Tempo di bilanci, tempo di pensare al futuro.

Eccoci arrivati all’ultimo blog dell’anno, quello di dicembre, mese tanto agognato e tanto temuto!

Dicembre contiene tutto, è la fine e al contempo il preludio di un nuovo inizio; è fatto di feste e ponti, ma anche di rendiconti, bilanci, chiusure, ci sono i regali da fare, i ravioli da preparare, ma c’è anche da pianificare il futuro, da immaginare l’anno che verrà – ah, l’abbiamo già fatto l’albero?

Abbiamo tutti la tendenza, nei momenti di passaggio, a voler tirare una linea, e vedere cosa è stato. Qualcuno di noi lo dovrà fare per lavoro, e tirerà linee che verranno consolidate, interpretate, analizzate, valutate.

Qualcuno di noi lo farà solo nella sua testa, cercando di classificare cosa è andato bene e cosa è andato storto. C’è chi avrà occhio più benevolo con sé stesso, e saprà perdonarsi qualche errore, chi, con occhio più severo, criticherà duramente le cadute e le battute d’arresto. Chi userà questo tempo per darsi una pacca sulla spalla, e chi per sgridarsi e imporsi cambiamenti futuri (già, i buoni propositi).

Che parole possiamo aggiungere quindi a questa frenesia, da quali riflessioni possiamo farci accompagnare?

Lo spunto che ci viene da portare è quello di applicare ai nostri bilanci uno sguardo neutrale, che osserva ma non giudica. Che descrive ma non sentenzia. Vero, è lo stesso spunto che condividiamo sempre quando parliamo dei processi di valutazione dei collaboratori!
Ma è proprio con lo sguardo neutro, che sa accogliere quello che c’è, che possiamo cambiare le cose che possiamo, e accettare quelle che invece dobbiamo prendere così come sono.

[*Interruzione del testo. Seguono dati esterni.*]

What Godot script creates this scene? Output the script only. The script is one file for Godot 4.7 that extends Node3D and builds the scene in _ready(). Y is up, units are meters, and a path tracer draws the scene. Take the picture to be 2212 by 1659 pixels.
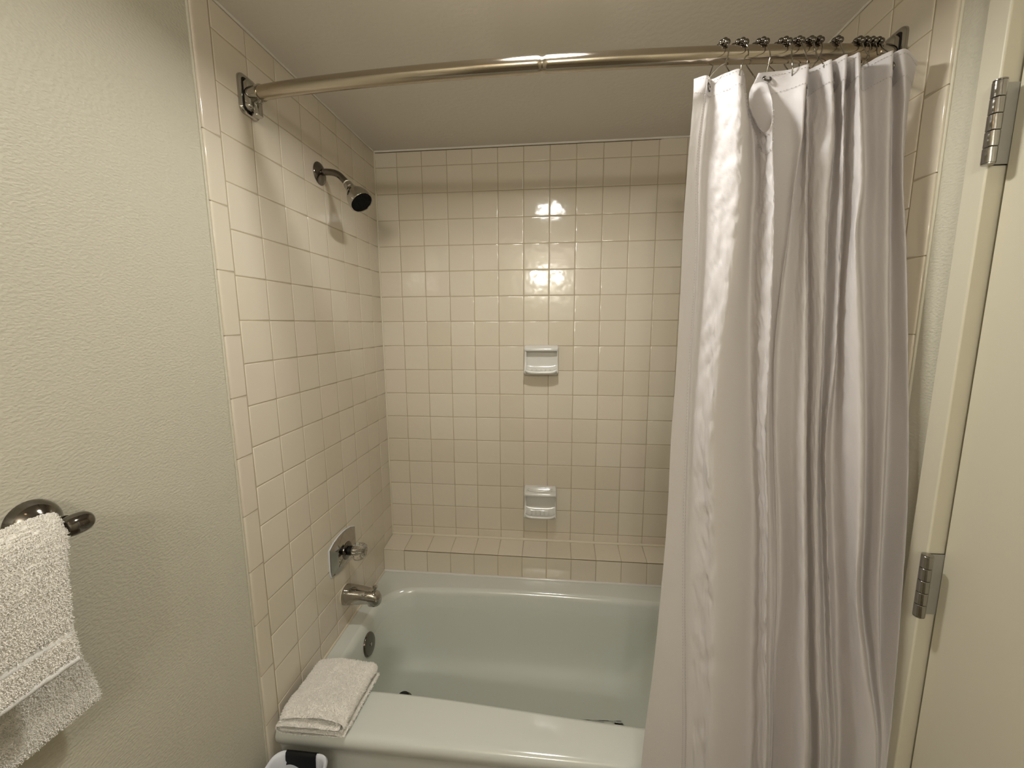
extends Node3D

# A bathtub alcove. Units are metres, y is up, the tub's back wall is the plane z = 0, the left wall the plane x = 0.
const TILE := 0.1095
const ROW0 := 2.215
const CEIL := 2.283
const COL0 := 0.0989
const EDGE := 0.8597

var mats := {}
var rng := RandomNumberGenerator.new()
var noise := FastNoiseLite.new()
var used := {}
var cloth_grid := []
var cloth_nu := 0
var cloth_nv := 0


func _ready() -> void:
	rng.seed = 7
	noise.seed = 3
	noise.noise_type = FastNoiseLite.TYPE_SIMPLEX_SMOOTH
	noise.frequency = 1.0
	# camera
	var cam := Camera3D.new()
	cam.name = "camera"
	cam.position = Vector3(0.7808, ROW0 - 0.6682, 1.8215)
	cam.rotation_order = EULER_ORDER_YXZ
	cam.rotation = Vector3(-0.14588, 0.10256, -0.00474)
	cam.fov = 86.226
	cam.near = 0.02
	cam.far = 50.0
	add_child(cam)
	cam.current = true
	# air and exposure
	var env := Environment.new()
	env.background_mode = Environment.BG_COLOR
	env.background_color = Color(0, 0, 0)
	env.tonemap_mode = Environment.TONE_MAPPER_LINEAR
	env.tonemap_exposure = 0.98
	env.sdfgi_enabled = true
	env.ssao_enabled = true
	env.ssil_enabled = true
	var we := WorldEnvironment.new()
	we.name = "world"
	we.environment = env
	add_child(we)
	make_materials()
	ceiling_lamp()
	vanity_light()
	exhaust_fan()
	room()
	bathtub()
	soap_dishes()
	shower_head()
	valve()
	spout()
	overflow()
	drain()
	curtain_rod()
	curtain()
	hooks()
	door()
	towel_bar()
	hand_towel()
	washcloth()
	waste_bin()


# ---------------------------------------------------------------- naming

func numbered(called: String) -> String:
	var n: int = used.get(called, 0)
	used[called] = n + 1
	return called if n == 0 else "%s_%03d" % [called, n]


func thing(called: String, label: String, category: String, at := Vector3.ZERO, group := "") -> Node3D:
	var o := Node3D.new()
	o.name = numbered(called)
	add_child(o)
	o.position = at
	tag(o, label, category, group)
	return o


func tag(o: Node, label: String, category: String, group := "", kind := "") -> void:
	o.set_meta("label", label)
	o.set_meta("category", category)
	if group:
		o.set_meta("group", group)
	if kind:
		o.set_meta("kind", kind)


func put(called: String, mesh: Mesh, m: Material, parent: Node = null) -> MeshInstance3D:
	var o := MeshInstance3D.new()
	o.mesh = mesh
	o.material_override = null
	if mesh.get_surface_count():
		o.set_surface_override_material(0, m)
	o.cast_shadow = GeometryInstance3D.SHADOW_CASTING_SETTING_ON
	if parent == null:
		o.name = numbered(called)
		add_child(o)
	else:
		o.name = called
		parent.add_child(o, true)
	return o


# ---------------------------------------------------------------- mesh building

class MB:
	var v := PackedVector3Array()
	var t := PackedInt32Array()
	var uv := PackedVector2Array()

	func vert(p: Vector3, q := Vector2.ZERO) -> int:
		v.append(p)
		uv.append(q)
		return v.size() - 1

	func tri(a: int, b: int, c: int) -> void:
		t.append(a)
		t.append(b)
		t.append(c)

	func quad(a: int, b: int, c: int, d: int) -> void:
		tri(a, b, c)
		tri(a, c, d)

	func grid(rows: Array, close_u := false, close_v := false, flip := false) -> void:
		var nr := rows.size()
		var nc: int = rows[0].size()
		var first := v.size()
		for r in nr:
			for c in nc:
				vert(rows[r][c], Vector2(float(c) / maxf(nc - 1, 1), float(r) / maxf(nr - 1, 1)))
		for r in (nr if close_v else nr - 1):
			for c in (nc if close_u else nc - 1):
				var a := first + r * nc + c
				var b := first + r * nc + (c + 1) % nc
				var d := first + ((r + 1) % nr) * nc + c
				var e := first + ((r + 1) % nr) * nc + (c + 1) % nc
				if flip:
					quad(a, d, e, b)
				else:
					quad(a, b, e, d)

	func fan(ring: Array, flip := false) -> void:
		var mid := Vector3.ZERO
		for p in ring:
			mid += p
		var m := vert(mid / ring.size())
		var f := v.size()
		for p in ring:
			vert(p)
		for i in ring.size():
			var j := (i + 1) % ring.size()
			if flip:
				tri(m, f + j, f + i)
			else:
				tri(m, f + i, f + j)

	func box(lo: Vector3, hi: Vector3) -> void:
		var f := v.size()
		for i in 8:
			vert(Vector3(hi.x if i & 1 else lo.x, hi.y if i & 2 else lo.y, hi.z if i & 4 else lo.z))
		for q in [[0, 2, 3, 1], [4, 5, 7, 6], [0, 4, 6, 2], [1, 3, 7, 5], [2, 6, 7, 3], [0, 1, 5, 4]]:
			quad(f + q[0], f + q[1], f + q[2], f + q[3])

	# outline in the plane, extruded by depth along the third axis of xf, its front edge chamfered in steps
	func extrude(poly: PackedVector2Array, depth: float, bevel: float, xf: Transform3D, steps := 2) -> void:
		var n := poly.size()
		var rings := []
		rings.append(lift(poly, 0.0, 0.0, xf))
		rings.append(lift(poly, 0.0, depth - bevel, xf))
		for s in range(1, steps + 1):
			var a := PI / 2 * s / steps
			rings.append(lift(poly, bevel * (1.0 - cos(a)), depth - bevel + bevel * sin(a), xf))
		grid(rings, true)
		var tris := Geometry2D.triangulate_polygon(poly)
		for ring in [[rings[rings.size() - 1], false], [rings[0], true]]:
			var f := v.size()
			for p in ring[0]:
				vert(p)
			for i in range(0, tris.size(), 3):
				if ring[1]:
					tri(f + tris[i], f + tris[i + 2], f + tris[i + 1])
				else:
					tri(f + tris[i], f + tris[i + 1], f + tris[i + 2])
		assert(n > 2)

	func lift(poly: PackedVector2Array, inset: float, h: float, xf: Transform3D) -> Array:
		var out := []
		var n := poly.size()
		var area := 0.0
		for i in n:
			area += poly[i].cross(poly[(i + 1) % n])
		var s := 1.0 if area > 0 else -1.0
		for i in n:
			var p := poly[i]
			var d0 := (p - poly[(i + n - 1) % n]).normalized()
			var d1 := (poly[(i + 1) % n] - p).normalized()
			var nn := Vector2(-d0.y - d1.y, d0.x + d1.x) * s
			var l := nn.length()
			var q := p
			if l > 1e-6:
				nn /= l
				q = p + nn * inset / maxf(0.35, nn.dot(Vector2(-d1.y, d1.x) * s))
			out.append(xf * Vector3(q.x, q.y, h))
		return out

	func tube(path: Array, radius, segs := 10, caps := true) -> void:
		var rows := []
		var up := Vector3.UP
		var n := path.size()
		for i in n:
			var d: Vector3 = (path[mini(i + 1, n - 1)] - path[maxi(i - 1, 0)]).normalized()
			if i == 0:
				up = Vector3.UP if absf(d.y) < 0.9 else Vector3.RIGHT
			up = (up - d * up.dot(d)).normalized()
			var side := d.cross(up)
			var r: float = radius[i] if radius is Array else radius
			var ring := []
			for k in segs:
				var a := TAU * k / segs
				ring.append(path[i] + (up * cos(a) + side * sin(a)) * r)
			rows.append(ring)
		grid(rows, true)
		if caps:
			fan(rows[0], true)
			fan(rows[n - 1], false)

	# profile of (radius, height) turned round the y axis of xf
	func lathe(profile: Array, xf: Transform3D, segs := 24) -> void:
		var rows := []
		for p in profile:
			var ring := []
			for k in segs:
				var a := TAU * k / segs
				ring.append(xf * Vector3(p.x * cos(a), p.y, p.x * sin(a)))
			rows.append(ring)
		grid(rows, true)

	func ball(c: Vector3, r: float, segs := 12) -> void:
		var prof := []
		for i in 9:
			var a := PI * i / 8.0
			prof.append(Vector2(maxf(r * sin(a), 1e-5), -r * cos(a)))
		lathe(prof, Transform3D(Basis(), c), segs)

	# smooth shading across edges flatter than the crease angle; faces turned outwards
	func done(crease := 40.0, orient := true) -> ArrayMesh:
		var nt := t.size() / 3
		if orient:
			var vol := 0.0
			var c := Vector3.ZERO
			for p in v:
				c += p
			c /= maxi(v.size(), 1)
			for i in nt:
				vol += (v[t[i * 3]] - c).dot((v[t[i * 3 + 1]] - c).cross(v[t[i * 3 + 2]] - c))
			if vol > 0:  # clockwise faces give a negative volume
				for i in nt:
					var k := t[i * 3 + 1]
					t[i * 3 + 1] = t[i * 3 + 2]
					t[i * 3 + 2] = k
		var fn := PackedVector3Array()
		fn.resize(nt)
		var at := {}
		var key := PackedInt32Array()
		key.resize(v.size())
		var lists := []
		for i in v.size():
			var q := v[i].snapped(Vector3(2e-5, 2e-5, 2e-5))
			if not at.has(q):
				at[q] = lists.size()
				lists.append([])
			key[i] = at[q]
		for i in nt:
			var a := v[t[i * 3]]
			fn[i] = (v[t[i * 3 + 2]] - a).cross(v[t[i * 3 + 1]] - a)
			for k in 3:
				lists[key[t[i * 3 + k]]].append(i)
		var lim := cos(deg_to_rad(crease))
		var pv := PackedVector3Array()
		var pn := PackedVector3Array()
		var pu := PackedVector2Array()
		for i in nt:
			var me := fn[i].normalized()
			if fn[i].length_squared() < 1e-20:
				continue
			for k in 3:
				var s := Vector3.ZERO
				for j in lists[key[t[i * 3 + k]]]:
					if fn[j].normalized().dot(me) > lim:
						s += fn[j]
				pv.append(v[t[i * 3 + k]])
				pn.append(s.normalized() if s.length_squared() > 1e-24 else me)
				pu.append(uv[t[i * 3 + k]])
		var arr := []
		arr.resize(Mesh.ARRAY_MAX)
		arr[Mesh.ARRAY_VERTEX] = pv
		arr[Mesh.ARRAY_NORMAL] = pn
		arr[Mesh.ARRAY_TEX_UV] = pu
		var m := ArrayMesh.new()
		m.add_surface_from_arrays(Mesh.PRIMITIVE_TRIANGLES, arr)
		return m

	# a wholly smooth mesh of indexed vertices, quick for large grids
	func smooth_done(towards := Vector3.ZERO) -> ArrayMesh:
		if towards != Vector3.ZERO:
			var sum := Vector3.ZERO
			for i in t.size() / 3:
				var a := v[t[i * 3]]
				sum += (v[t[i * 3 + 2]] - a).cross(v[t[i * 3 + 1]] - a)
			if sum.dot(towards) < 0:
				for i in t.size() / 3:
					var k := t[i * 3 + 1]
					t[i * 3 + 1] = t[i * 3 + 2]
					t[i * 3 + 2] = k
		var pn := PackedVector3Array()
		pn.resize(v.size())
		for i in t.size() / 3:
			var a := v[t[i * 3]]
			var n := (v[t[i * 3 + 2]] - a).cross(v[t[i * 3 + 1]] - a)
			for k in 3:
				pn[t[i * 3 + k]] += n
		for i in pn.size():
			pn[i] = pn[i].normalized()
		var arr := []
		arr.resize(Mesh.ARRAY_MAX)
		arr[Mesh.ARRAY_VERTEX] = v
		arr[Mesh.ARRAY_NORMAL] = pn
		arr[Mesh.ARRAY_TEX_UV] = uv
		arr[Mesh.ARRAY_INDEX] = t
		var m := ArrayMesh.new()
		m.add_surface_from_arrays(Mesh.PRIMITIVE_TRIANGLES, arr)
		return m


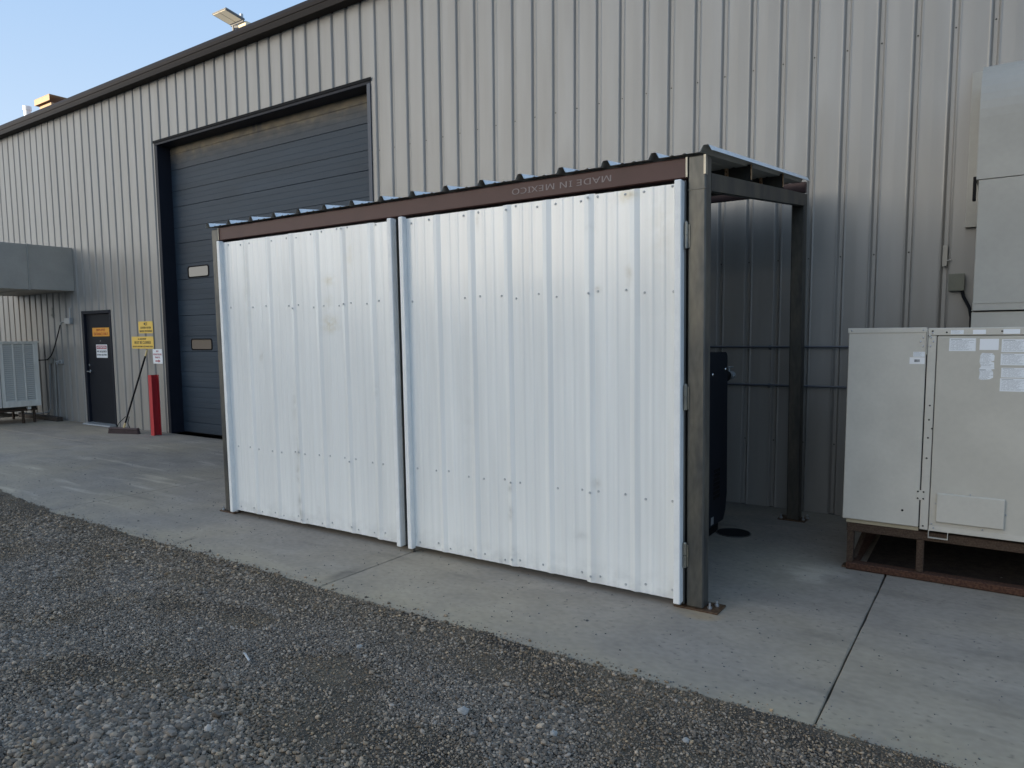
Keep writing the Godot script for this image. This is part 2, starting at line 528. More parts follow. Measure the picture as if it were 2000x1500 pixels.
func barcode_tex() -> ImageTexture:
	var w := 96
	var h := 48
	var o := PackedByteArray()
	o.resize(w * h * 3)
	for j in h:
		for i in w:
			var v := 0.80
			if j > 14 and j < 34 and i > 28 and i < 66 and (hash(i * 7) % 10) > 3:
				v = 0.08
			for c in 3: o[(j * w + i) * 3 + c] = srgb8(v)
	return tex(w, h, o)

func concrete_tex() -> ImageTexture:
	# the whole apron as one sheet of colour, x -17 .. 3 and z 0 .. 3.85: trowel mottling, scrapes, spills, painted shed shade, dirt at the gravel edge
	var w := 2048
	var h := 512
	var big := field(121, w, h, 0.0045, 4, false)
	var mid := field(122, w, h, 0.02, 4, false)
	var fin := field(123, w, h, 0.16, 3, false)
	var arc := field(124, w, h, 0.03, 3, false, Vector2(0.18, 1.0))
	var spk := field(125, w, h, 0.22, 1, false)
	var o := PackedByteArray()
	o.resize(w * h * 3)
	for j in h:
		var z := 3.85 * (j + 0.5) / h
		for i in w:
			var k := j * w + i
			var x := -17.0 + 20.0 * (i + 0.5) / w
			var b := big[k] / 255.0
			var m := mid[k] / 255.0
			var g := 0.280 + (b - 0.5) * 0.09 + (m - 0.5) * 0.07 + (fin[k] / 255.0 - 0.5) * 0.07
			# in front of the big door the slab is darker from tyres, with pale scrapes
			var drive := clampf((x + 10.9) / 1.2, 0.0, 1.0) * clampf((-6.3 - x) / 1.2, 0.0, 1.0)
			g *= 1.0 - 0.20 * drive * clampf(1.3 - absf(z - 1.4) / 1.9, 0.0, 1.0)
			var ar := arc[k] / 255.0
			if ar > 0.66:
				g += (ar - 0.66) * 0.34 * (0.35 + drive)
			if ar < 0.30:
				g *= 1.0 - (0.30 - ar) * 0.8
			if spk[k] > 222 and m > 0.5:
				g *= 0.70
			# dust and fines along the gravel edge
			var ed := clampf((z - 3.45) / 0.35, 0.0, 1.0) * clampf(m * 2.2 - 0.5, 0.0, 1.0)
			# darker mottling along the wall foot
			g *= 1.0 - 0.35 * clampf(1.0 - z / 0.35, 0.0, 1.0) * m * 1.4
			# spalled dirt beside the joint in front of the doors
			var sx := x + 3.56 + (m - 0.5) * 0.05
			if sx > -0.09 and sx < 0.03 and z > 3.0 and z < 3.80:
				g *= 1.0 - 0.5 * clampf(1.0 - absf(z - 3.50) / 0.24, 0.0, 1.0) * clampf(m * 2.4 - 0.4, 0.0, 1.0) * clampf((sx + 0.09) / 0.06, 0.0, 1.0)
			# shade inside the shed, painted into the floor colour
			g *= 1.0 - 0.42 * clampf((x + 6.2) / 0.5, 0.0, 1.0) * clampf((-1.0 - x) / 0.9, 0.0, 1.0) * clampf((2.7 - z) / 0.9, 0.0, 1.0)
			# rust run off the post foot
			var rx := (x + 1.36) / 0.16
			var rz := (z - 2.86) / 0.12
			var ru := clampf(1.0 - rx * rx - rz * rz, 0.0, 1.0) * m
			# pale drag mark beside the post, and a chalky patch by the rusty stand
			var pl := clampf(1.0 - absf((z - 2.60) - (x + 1.20) * -0.35) / 0.07, 0.0, 1.0) * clampf(1.0 - absf(x + 1.15) / 0.22, 0.0, 1.0)
			var pc := clampf(1.0 - pow((x + 0.98) / 0.32, 2.0) - pow((z - 1.80) / 0.22, 2.0), 0.0, 1.0) * clampf(m * 3.0 - 1.1, 0.0, 1.0)
			g += 0.10 * pl * m + 0.13 * pc
			# black scuff where a post once stood
			var sc := clampf(1.0 - absf((x + 5.26) - (z - 3.6) * 0.12) / 0.035, 0.0, 1.0) * clampf(1.0 - absf(z - 3.62) / 0.13, 0.0, 1.0)
			g *= 1.0 - 0.45 * sc
			var warm := clampf((b - 0.40) * 0.14, -0.02, 0.05)
			o[k * 3] = srgb8(g * (1.02 + warm * 0.5 + 0.5 * ru + 0.04 * ed))
			o[k * 3 + 1] = srgb8(g * (0.865 + 0.1 * ru + 0.02 * ed))
			o[k * 3 + 2] = srgb8(g * (0.685 - warm - 0.3 * ru - 0.05 * ed))
	return tex(w, h, o)

# ------------------------------------------------------------------ setting
func ground() -> void:
	var mb := MB.new()
	mb.poly([V(-420, -0.16, 420), V(420, -0.16, 420), V(420, -0.16, -420), V(-420, -0.16, -420)], Vector3.UP)
	tag(obj("ground", mb, M.far_ground), "", "", "", "structure")

func ridge() -> void:
	# the long bank across the yard, behind the camera, that hides the sun from everything below the eaves
	var mb := MB.new()
	var step := 3.0
	var n := 100
	var noise := FastNoiseLite.new()
	noise.seed = 9; noise.frequency = 0.02
	var rows := [[50.0, -0.3], [56.0, 4.4], [62.0, 8.35], [70.0, 8.1], [90.0, 2.0], [110.0, -0.3]]
	for i in n:
		var x0 := -190.0 + step * i
		for r in rows.size() - 1:
			var p := []
			for q in [[0, 0], [1, 0], [1, 1], [0, 1]]:
				var x: float = x0 + step * q[0]
				var rr: Array = rows[r + q[1]]
				p.append(V(x, rr[1] + noise.get_noise_2d(x, rr[0]) * 0.15 * clampf(rr[1], 0.0, 1.0), rr[0]))
			mb.poly(p, Vector3.UP)
	tag(obj("hills", mb, M.grass_far), "", "", "", "structure")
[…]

Ed è utilizzando le emozioni come guida, e non come condanna, che possiamo metterci in cammino verso l’anno futuro, affinchè ci portino dove vogliamo essere, ma soprattutto affinchè ci facciano fare, nel mentre, un viaggio divertentissimo!

Storia del contadino saggio

Tanti anni fa, nelle campagne cinesi, un uomo e suo figlio vivevano in un piccolo villaggio. Non possedevano molto: una baracca, un campo da coltivare e un cavallo per arare il campo.

Un giorno il cavallo scappò. Gli abitanti del villaggio andarono a trovare l’uomo e gli dissero: “Il cavallo era necessario per poter lavorare. Che sfortuna hai avuto!”.
E l’uomo rispose: “Forse sì, forse no. Vedremo”.

La settimana successiva, il cavallo fece ritorno insieme ad altri due cavalli selvatici. L’uomo e il figlio si ritrovarono quindi con tre cavalli. Gli abitanti del villaggio sorrisero all’uomo e gli dissero: “Avevi un solo cavallo e ora ne hai tre. Che fortuna hai avuto!”.E l’uomo rispose: “Forse sì, forse no. Vedremo”.

Pochi giorni dopo il figlio era intento a pulire la stalla del cavallo, troppo piccola per contenerne tre. Uno degli animali si agitò e lo colpì con forza, facendolo cadere. Il ragazzo si ruppe la gamba. Gli abitanti del villaggio passarono davanti all’abitazione e dissero al padre: “Tuo figlio è il tuo unico aiutante e famigliare. Che sfortuna hai avuto!”
E l’uomo rispose: “Forse sì, forse no. Vedremo”.

Qualche settimana dopo, alcuni ufficiali dell’esercito arrivarono nel villaggio e iniziarono a reclutare tutti i giovani per portarli a combattere una guerra che sapevano di non poter vincere. Quando passarono dalla casa dell’uomo e videro che suo figlio aveva la gamba rotta, decisero di non portarlo in guerra.
Gli abitanti del villaggio, saputa la notizia, dissero al padre: “I nostri figli vanno a morire in guerra e il tuo invece no. Che fortuna hai avuto!”
E l’uomo, come sempre, rispose: “Forse sì, forse no. Vedremo”.